N.J. workers, businesses await impact of a $1 raise

  • By Kathleen Lynn The Record (Hackensack, N.J.)
  • Tuesday, December 31, 2013 12:27pm
  • Business

An estimated 250,000 workers in New Jersey will get a raise Wednesday as the minimum wage is boosted by a dollar, to $8.25 an hour, due to voters who overwhelmingly approved the increase in November. New Jersey is among 13 states where the wage is rising for 2014.

In New Jersey, advocates of the higher wage say it will help the working poor and boost the state’s economy as low-income households get millions more to spend. But business groups say the raise will burden employers – and they’re especially upset that the November vote changed the state constitution to lock in annual cost-of-living increases for minimum-wage workers.

“The increase is on autopilot,” said Jack Mozloom, a spokesman for the New Jersey chapter of the National Federation of Independent Business, a small-business group. “You’re going to see real pressure on small businesses to find ways to avoid hiring people.”

About 49,000 people in New Jersey make the minimum wage, according to federal Bureau of Labor Statistics. But New Jersey Policy Perspective, a progressive group that supports the higher wage, says that a total of 254,000 make between $7.25 and $8.25 an hour. In addition, NJPP says, an additional 189,000 make between $8.25 and $9.25 and will probably get a pay bump as salary scales are adjusted.

Working full time, these workers make less than $20,000 a year, NJPP says – not enough to meet basic needs in a high-cost state like New Jersey. The increase in the minimum wage will mean an extra $922 a year for workers now making less than $8.25, NJPP says. These low-wage workers, NJPP writes in a new report, “are many of the people we rely on to pump our gas, bag our groceries or take care of our aging parents.”

For the working poor, raising the minimum wage “represents a long-overdue signal of some respect for what they do, who they are and what they’re trying to gain,” Gordon MacInnes, president of NJPP, said Monday. “We’re talking about adults who are trying to make it, and making it on $7.25 an hour is not possible.”

NJPP and other advocates of the higher wage say it will help the state’s economy by $173.2 million, because low-income workers will spend their extra dollars on necessities like food and gasoline. Opponents, however, say the cost of higher wages will more than wipe out any gains that businesses see from increased consumer spending.

The minimum wage has become a hot issue nationwide, with President Obama and congressional Democrats pushing for an increase in the $7.25 federal rate to $10.10 by 2015 – a stand they hope will win them votes in the fall. Polls have found strong support for increasing the wage. In New Jersey, the minimum wage increase passed with 61 percent of the vote.

With 13 states raising their minimum wage on Wednesday, a total of 21 states will have higher rates than the federal rate.

The New Jersey increase in the minimum wage is the first since 2009. New Jersey raised its minimum to $7.15 an hour in 2006; it rose again in July 2009 when the federal minimum wage was raised to $7.25. States are not allowed to set rates lower than the federal minimum.

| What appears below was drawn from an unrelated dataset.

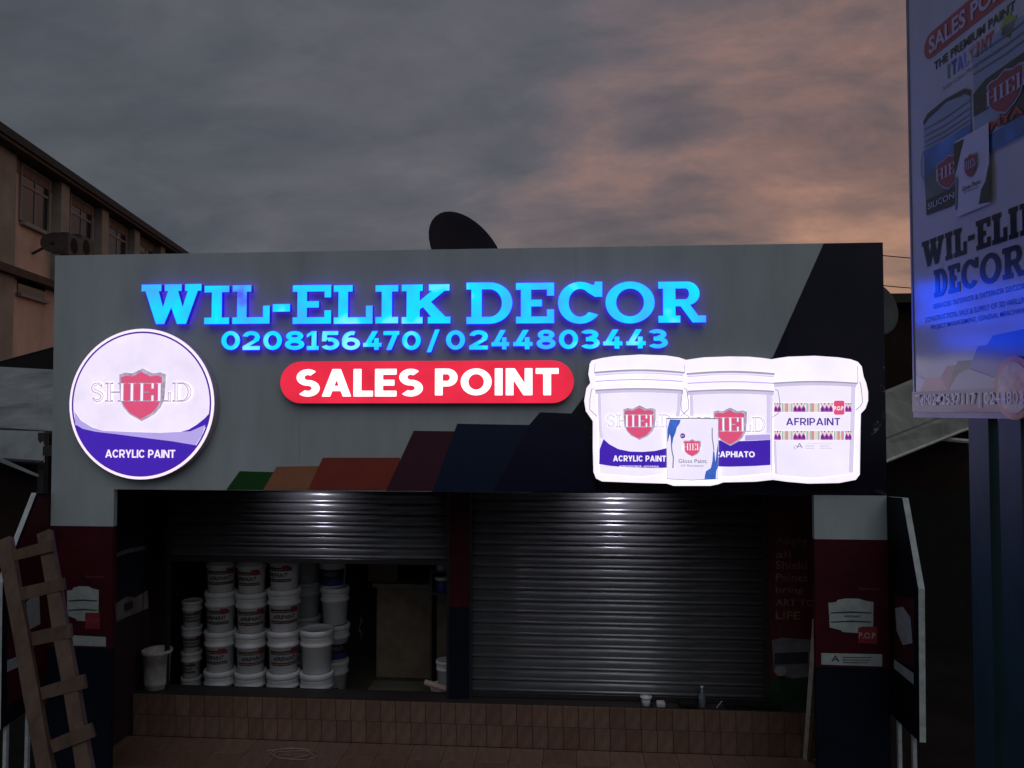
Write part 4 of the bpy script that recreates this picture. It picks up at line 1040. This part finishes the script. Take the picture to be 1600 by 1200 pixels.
put('blue', 519, 980, YB + .45, 1.02, 'pail with black and blue label under the little bucket', z=FZ + 1.155)
for i, (nm) in enumerate(['bottom', 'second', 'third', 'fourth']):
    put('plain', 480, 1000, YB + .75, .95, f'{nm} shadowed white pail between the front stacks and the rear stack', z=FZ + i * .38, rz=.2 * i)
put('low', 519, 919, YB + .45, .60, 'little white bucket on top of the rear stack', z=FZ + 1.155 + .41, group=None)
op = make_open_pail(); p_ = pD(232, 1084, YS + .03); op.location = (max(p_.x, XSW + .175), YS + .02, PT); op.scale = (.93, .93, 1.14)
tag(op, 'off-white open bucket standing alone on the ledge at the left', 'bucket')

# shelf with small tins and things at the right side of the open bay
shf = thing('shelf_rack', 'dark shelf rack with small tins behind the post between the bays', 'shelf', (SHUT.pix(690, 960)[0], YS + .6, FZ))
sxx = pD(692, 960, YS + .6).x
link('frame', join([box(sxx - .11, YS + .45, FZ, sxx - .09, YS + .75, 2.2), box(sxx + .3, YS + .45, FZ, sxx + .32, YS + .75, 2.2)]), dark_m, shf)
for z in (.95, 1.17, 1.39): link('shelf', box(sxx - .09, YS + .45, z - .016, sxx + .3, YS + .75, z), dark_m, shf)
tin0 = None
tin_pts = [(sxx + .0, .95, 'lower'), (sxx + .0, 1.17, 'middle'), (sxx + .0, 1.39, 'upper')]
for i, (x, z, nm) in enumerate(tin_pts):
    t = new_empty('paint_tin', (x, YS + .53, z))
    link('body', lathe([(.056, 0), (.058, .003), (.062, .13)]), inkblue_m if i != 1 else plastic_m, t, True)
    link('lid', lathe([(.066, .12), (.07, .123), (.07, .145), (.064, .15), (.01, .15)]), plastic_m, t, True)
    tag(t, f'small white-lidded tin on the {nm} shelf behind the post', 'tin', 'small tins on the shelf rack')
    t2 = copy_tree(t); t2.location.x += .15; tag(t2, f'small tin at the back right of the {nm} shelf', 'tin')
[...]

Business groups said Monday that amending the constitution to lock in annual increases was the wrong approach.

“We were not against raising the minimum wage; we were just against the vehicle that was used,” said Tom Bracken, head of the state Chamber of Commerce. “There’s no place in the state constitution for economic policy, and that’s what this is.”

“The biggest issue is not necessarily the $1 increase now, it’s that we’re going to see this every year going forward,” said John Holub, president of the New Jersey Retail Merchants Association.

MacInnes said that amending the constitution was not ideal but it was better than the proposal put forward by Governor Christie when he vetoed a minimum wage bill earlier this year. Christie suggested a $1-an-hour increase over three years. But over that time, said MacInnes, inflation would continue to eat away at the value of the minimum wage, leaving low-income workers with little gain.

The state Department of Labor and Workforce Development will investigate and enforce the new minimum wage if it gets complaints.